Father, I don't know if you read this humble blog, but, if you do, I did like what you showed us and I think the whole pilgrimage was simply wonderful.

LOURDES 2

Walter Cardinal Kasper, the soon-to-be-ex-Prefect of the Christian Unity Council, undoubtedly set out to make gestures at the Lourdes International Mass; gestures to the old pre-Oxford-Movement style of Anglican Liturgy. Like old-style Protestant Evangelicals, he presided at the (ritual) North End; the altar lacked both cross and candlesticks. Somebody should have told Professor Kasper that since the 1840s Anglicans have somewhat developed their ritual practices. Indeed, some of our clergy, including my predecessor Fr Thomas Chamberlain, were physically persecuted for their doings. How different Kasperliturgie was from the pictures the tatshops of Lourdes were still showing: our Holy Father celebrating only a few days previously: seven candles and a crucifix on the altar. And how good it is to have a proper Anglican Pope after all these years. Kasper should copy his boss.

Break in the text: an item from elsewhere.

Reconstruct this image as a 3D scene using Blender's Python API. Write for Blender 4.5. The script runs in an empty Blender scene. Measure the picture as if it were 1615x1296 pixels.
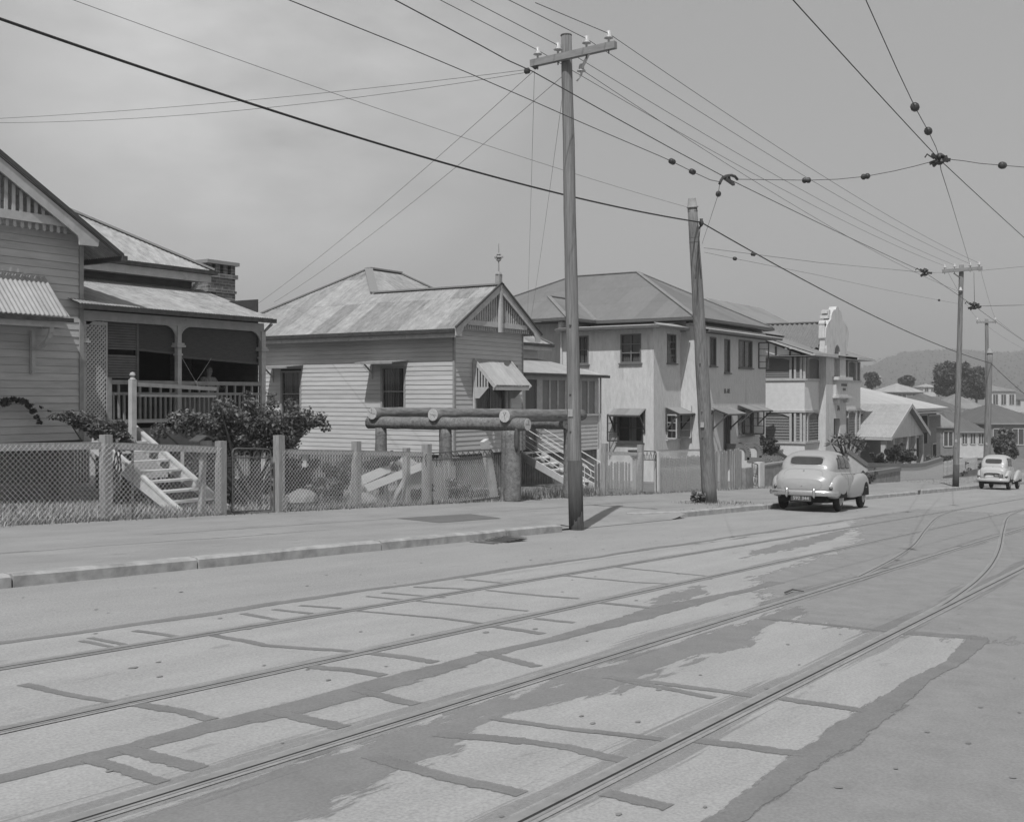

Two particularly interesting features, however. Despite the regulations that 'non-Catholic ministers' may not preach the Homily after the Gospel, Rowan, Archbishop of Canterbury, Primate of All England (does that make him de jure to be a Legatus natus of the Holy See?) did just that. Was it at the invitation of the Ordinary, Jacques our bishop? Or is Cardinal Kasper himself getting demob happy? And why did not Geoffrey Rowell carry a crosier? After all, as he reminded us, we were in his diocese.